== WHAT YOU HAVE TO DO ==
Only the lines from the one containing "Model this scene" through the one containing "S.cycles.use_denoising = True" belong in the answer; copy them exactly and leave out pictures.

== RECORDS FOR THE TASK ==
____________
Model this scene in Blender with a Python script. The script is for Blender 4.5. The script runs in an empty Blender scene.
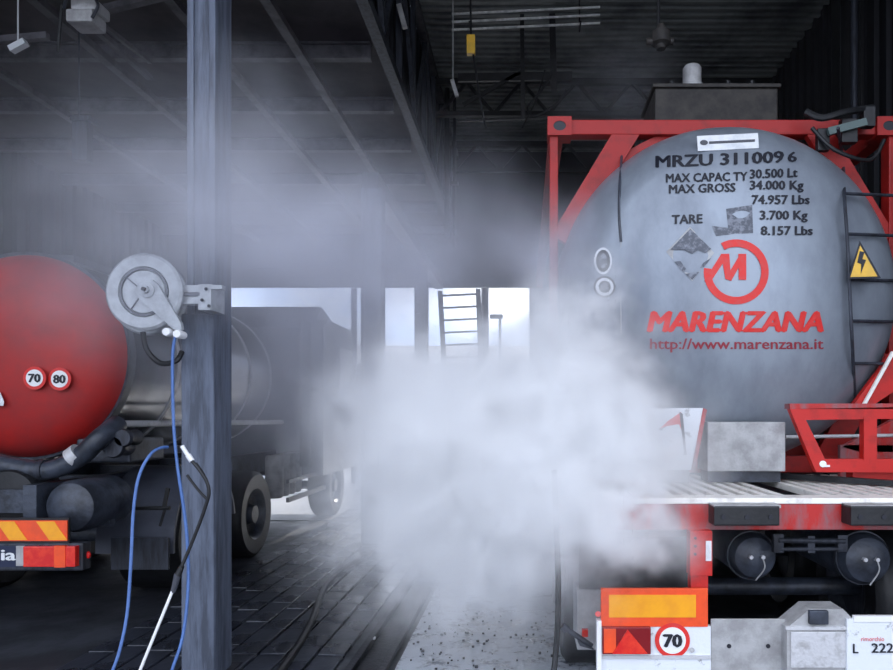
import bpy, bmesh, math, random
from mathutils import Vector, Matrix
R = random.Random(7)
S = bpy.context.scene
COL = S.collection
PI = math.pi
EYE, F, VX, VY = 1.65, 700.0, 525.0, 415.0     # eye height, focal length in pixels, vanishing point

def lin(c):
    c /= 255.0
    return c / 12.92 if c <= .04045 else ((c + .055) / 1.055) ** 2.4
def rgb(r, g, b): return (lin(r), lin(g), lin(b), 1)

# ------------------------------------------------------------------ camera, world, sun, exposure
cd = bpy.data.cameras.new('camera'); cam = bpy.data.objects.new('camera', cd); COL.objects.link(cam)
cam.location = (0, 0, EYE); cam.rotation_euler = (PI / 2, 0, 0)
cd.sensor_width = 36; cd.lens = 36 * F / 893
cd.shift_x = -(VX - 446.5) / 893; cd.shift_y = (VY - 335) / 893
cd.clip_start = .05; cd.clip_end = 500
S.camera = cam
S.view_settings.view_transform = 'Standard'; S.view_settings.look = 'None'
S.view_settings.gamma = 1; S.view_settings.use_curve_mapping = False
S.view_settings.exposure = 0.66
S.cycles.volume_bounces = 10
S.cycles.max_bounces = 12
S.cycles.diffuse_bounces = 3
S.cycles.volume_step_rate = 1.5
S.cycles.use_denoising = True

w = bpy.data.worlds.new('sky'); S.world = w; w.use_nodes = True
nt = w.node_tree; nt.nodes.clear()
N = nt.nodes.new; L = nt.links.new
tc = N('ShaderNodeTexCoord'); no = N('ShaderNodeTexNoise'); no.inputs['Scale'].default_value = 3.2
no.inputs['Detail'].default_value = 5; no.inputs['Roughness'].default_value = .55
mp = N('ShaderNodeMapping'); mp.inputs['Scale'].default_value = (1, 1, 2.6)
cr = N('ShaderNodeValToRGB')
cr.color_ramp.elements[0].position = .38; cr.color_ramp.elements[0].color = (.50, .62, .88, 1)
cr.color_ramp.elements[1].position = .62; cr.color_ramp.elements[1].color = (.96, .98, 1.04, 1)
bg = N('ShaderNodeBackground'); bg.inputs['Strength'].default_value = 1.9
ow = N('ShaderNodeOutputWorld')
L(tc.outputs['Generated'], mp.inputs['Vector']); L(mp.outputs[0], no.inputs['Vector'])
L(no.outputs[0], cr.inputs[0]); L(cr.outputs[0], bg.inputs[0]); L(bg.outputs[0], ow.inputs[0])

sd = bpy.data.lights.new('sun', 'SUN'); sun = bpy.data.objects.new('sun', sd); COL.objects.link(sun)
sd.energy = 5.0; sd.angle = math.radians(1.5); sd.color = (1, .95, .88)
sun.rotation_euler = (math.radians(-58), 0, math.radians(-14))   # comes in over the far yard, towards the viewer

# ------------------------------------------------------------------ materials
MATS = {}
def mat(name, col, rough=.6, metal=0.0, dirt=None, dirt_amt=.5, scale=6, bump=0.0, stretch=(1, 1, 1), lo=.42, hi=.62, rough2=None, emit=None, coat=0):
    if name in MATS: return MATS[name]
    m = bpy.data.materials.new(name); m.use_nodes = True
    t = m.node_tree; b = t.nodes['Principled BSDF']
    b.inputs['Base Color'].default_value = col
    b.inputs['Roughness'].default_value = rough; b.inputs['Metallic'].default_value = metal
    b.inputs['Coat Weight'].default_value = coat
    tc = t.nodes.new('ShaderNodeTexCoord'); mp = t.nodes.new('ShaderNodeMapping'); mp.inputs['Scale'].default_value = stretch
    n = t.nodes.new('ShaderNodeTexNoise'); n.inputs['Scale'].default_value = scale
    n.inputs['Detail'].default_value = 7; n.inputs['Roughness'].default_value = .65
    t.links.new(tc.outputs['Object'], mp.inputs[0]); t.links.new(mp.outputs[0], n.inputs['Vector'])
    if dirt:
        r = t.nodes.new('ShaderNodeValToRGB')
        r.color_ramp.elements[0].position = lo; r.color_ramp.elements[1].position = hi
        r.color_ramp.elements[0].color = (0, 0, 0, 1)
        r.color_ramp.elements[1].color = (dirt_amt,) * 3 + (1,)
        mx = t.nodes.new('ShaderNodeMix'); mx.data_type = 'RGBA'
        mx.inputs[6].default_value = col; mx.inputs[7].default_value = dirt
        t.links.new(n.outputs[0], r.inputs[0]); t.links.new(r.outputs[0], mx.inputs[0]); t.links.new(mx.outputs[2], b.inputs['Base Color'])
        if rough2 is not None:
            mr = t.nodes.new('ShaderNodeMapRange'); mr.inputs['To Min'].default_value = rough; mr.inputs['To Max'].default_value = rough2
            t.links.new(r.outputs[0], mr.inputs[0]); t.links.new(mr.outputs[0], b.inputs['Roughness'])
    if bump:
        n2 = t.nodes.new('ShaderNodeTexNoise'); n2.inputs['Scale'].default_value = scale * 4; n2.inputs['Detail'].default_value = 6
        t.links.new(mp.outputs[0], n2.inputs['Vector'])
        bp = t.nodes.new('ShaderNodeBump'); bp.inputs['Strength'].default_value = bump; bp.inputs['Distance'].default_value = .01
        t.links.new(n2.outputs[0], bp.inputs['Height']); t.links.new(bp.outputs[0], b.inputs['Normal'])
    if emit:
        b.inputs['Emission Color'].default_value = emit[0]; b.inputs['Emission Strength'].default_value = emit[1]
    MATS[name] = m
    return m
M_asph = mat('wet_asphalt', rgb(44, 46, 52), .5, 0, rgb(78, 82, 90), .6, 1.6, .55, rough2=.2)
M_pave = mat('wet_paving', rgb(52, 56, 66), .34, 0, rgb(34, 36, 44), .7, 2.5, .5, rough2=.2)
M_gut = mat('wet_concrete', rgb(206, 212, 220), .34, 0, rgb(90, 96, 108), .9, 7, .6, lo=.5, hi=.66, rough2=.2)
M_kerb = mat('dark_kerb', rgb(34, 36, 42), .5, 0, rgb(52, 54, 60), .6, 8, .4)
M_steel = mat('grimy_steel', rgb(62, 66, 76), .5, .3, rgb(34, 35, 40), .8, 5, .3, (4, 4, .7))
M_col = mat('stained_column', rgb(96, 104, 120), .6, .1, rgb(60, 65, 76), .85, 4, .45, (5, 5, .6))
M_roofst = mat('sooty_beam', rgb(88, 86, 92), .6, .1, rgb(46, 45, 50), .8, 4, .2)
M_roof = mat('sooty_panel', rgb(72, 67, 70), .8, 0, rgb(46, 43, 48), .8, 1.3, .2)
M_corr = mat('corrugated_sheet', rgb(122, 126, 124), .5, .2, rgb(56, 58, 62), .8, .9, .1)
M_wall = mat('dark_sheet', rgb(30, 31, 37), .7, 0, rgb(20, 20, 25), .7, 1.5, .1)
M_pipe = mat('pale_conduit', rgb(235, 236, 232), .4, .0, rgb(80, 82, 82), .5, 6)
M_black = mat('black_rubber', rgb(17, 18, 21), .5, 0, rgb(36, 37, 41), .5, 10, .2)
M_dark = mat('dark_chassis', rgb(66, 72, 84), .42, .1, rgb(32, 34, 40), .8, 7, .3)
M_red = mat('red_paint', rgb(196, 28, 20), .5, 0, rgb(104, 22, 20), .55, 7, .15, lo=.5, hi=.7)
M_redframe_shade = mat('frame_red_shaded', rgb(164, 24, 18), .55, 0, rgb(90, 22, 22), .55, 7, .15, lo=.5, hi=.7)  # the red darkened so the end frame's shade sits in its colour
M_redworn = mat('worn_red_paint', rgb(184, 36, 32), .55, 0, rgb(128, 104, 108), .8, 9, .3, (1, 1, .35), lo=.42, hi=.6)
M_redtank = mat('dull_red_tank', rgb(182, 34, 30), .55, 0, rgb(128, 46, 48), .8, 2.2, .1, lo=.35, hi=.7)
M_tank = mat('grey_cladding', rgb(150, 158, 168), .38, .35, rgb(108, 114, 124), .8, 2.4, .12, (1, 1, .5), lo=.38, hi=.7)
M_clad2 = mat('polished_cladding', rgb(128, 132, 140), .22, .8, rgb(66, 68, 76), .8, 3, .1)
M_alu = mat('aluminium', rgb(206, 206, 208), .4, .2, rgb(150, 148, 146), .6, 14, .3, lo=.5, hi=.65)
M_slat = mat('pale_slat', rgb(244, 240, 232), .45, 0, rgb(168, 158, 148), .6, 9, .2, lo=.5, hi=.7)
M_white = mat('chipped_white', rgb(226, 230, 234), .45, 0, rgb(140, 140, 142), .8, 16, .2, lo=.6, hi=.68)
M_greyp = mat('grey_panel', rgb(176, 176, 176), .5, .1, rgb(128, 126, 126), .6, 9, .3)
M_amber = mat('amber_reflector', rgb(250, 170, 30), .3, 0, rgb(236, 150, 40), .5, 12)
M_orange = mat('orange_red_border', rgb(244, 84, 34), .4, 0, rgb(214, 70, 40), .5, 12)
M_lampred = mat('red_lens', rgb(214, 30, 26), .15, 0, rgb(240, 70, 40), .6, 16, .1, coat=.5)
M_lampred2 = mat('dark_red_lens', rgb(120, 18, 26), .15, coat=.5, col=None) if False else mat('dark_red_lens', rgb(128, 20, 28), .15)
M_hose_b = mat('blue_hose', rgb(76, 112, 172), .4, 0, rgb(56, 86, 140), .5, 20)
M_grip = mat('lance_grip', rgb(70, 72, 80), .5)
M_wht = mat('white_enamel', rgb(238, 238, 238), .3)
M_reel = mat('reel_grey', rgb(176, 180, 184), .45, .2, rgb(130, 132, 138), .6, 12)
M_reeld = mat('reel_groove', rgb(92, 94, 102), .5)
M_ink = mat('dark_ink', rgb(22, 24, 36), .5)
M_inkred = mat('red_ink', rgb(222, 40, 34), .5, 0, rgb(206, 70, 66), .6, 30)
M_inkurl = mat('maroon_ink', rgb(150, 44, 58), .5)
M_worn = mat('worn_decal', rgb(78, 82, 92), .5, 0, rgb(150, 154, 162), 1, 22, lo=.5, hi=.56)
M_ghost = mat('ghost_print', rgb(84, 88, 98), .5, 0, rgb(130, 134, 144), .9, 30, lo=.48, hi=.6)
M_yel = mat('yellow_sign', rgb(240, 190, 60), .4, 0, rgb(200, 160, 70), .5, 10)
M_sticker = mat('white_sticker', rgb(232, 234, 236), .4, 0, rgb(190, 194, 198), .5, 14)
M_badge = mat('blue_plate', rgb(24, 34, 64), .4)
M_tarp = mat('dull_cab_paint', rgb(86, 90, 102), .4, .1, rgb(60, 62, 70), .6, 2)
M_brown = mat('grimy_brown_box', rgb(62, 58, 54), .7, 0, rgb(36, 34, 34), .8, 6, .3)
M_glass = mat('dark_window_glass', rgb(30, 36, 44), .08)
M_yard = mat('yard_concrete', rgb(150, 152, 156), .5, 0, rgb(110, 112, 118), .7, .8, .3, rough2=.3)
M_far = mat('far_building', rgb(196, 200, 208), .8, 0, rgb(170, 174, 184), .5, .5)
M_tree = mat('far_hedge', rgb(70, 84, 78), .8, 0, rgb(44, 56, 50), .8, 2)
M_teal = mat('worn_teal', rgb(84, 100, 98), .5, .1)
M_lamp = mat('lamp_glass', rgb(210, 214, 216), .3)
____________
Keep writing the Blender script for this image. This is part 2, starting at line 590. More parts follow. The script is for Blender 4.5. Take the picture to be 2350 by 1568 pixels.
____________
== WRITTEN ANSWER ==
Model this scene in Blender with a Python script. The script is for Blender 4.5. The script runs in an empty Blender scene.
import bpy, bmesh, math, random
from mathutils import Vector, Matrix
R = random.Random(7)
S = bpy.context.scene
COL = S.collection
PI = math.pi
EYE, F, VX, VY = 1.65, 700.0, 525.0, 415.0     # eye height, focal length in pixels, vanishing point

def lin(c):
    c /= 255.0
    return c / 12.92 if c <= .04045 else ((c + .055) / 1.055) ** 2.4
def rgb(r, g, b): return (lin(r), lin(g), lin(b), 1)

# ------------------------------------------------------------------ camera, world, sun, exposure
cd = bpy.data.cameras.new('camera'); cam = bpy.data.objects.new('camera', cd); COL.objects.link(cam)
cam.location = (0, 0, EYE); cam.rotation_euler = (PI / 2, 0, 0)
cd.sensor_width = 36; cd.lens = 36 * F / 893
cd.shift_x = -(VX - 446.5) / 893; cd.shift_y = (VY - 335) / 893
cd.clip_start = .05; cd.clip_end = 500
S.camera = cam
S.view_settings.view_transform = 'Standard'; S.view_settings.look = 'None'
S.view_settings.gamma = 1; S.view_settings.use_curve_mapping = False
S.view_settings.exposure = 0.66
S.cycles.volume_bounces = 10
S.cycles.max_bounces = 12
S.cycles.diffuse_bounces = 3
S.cycles.volume_step_rate = 1.5
S.cycles.use_denoising = True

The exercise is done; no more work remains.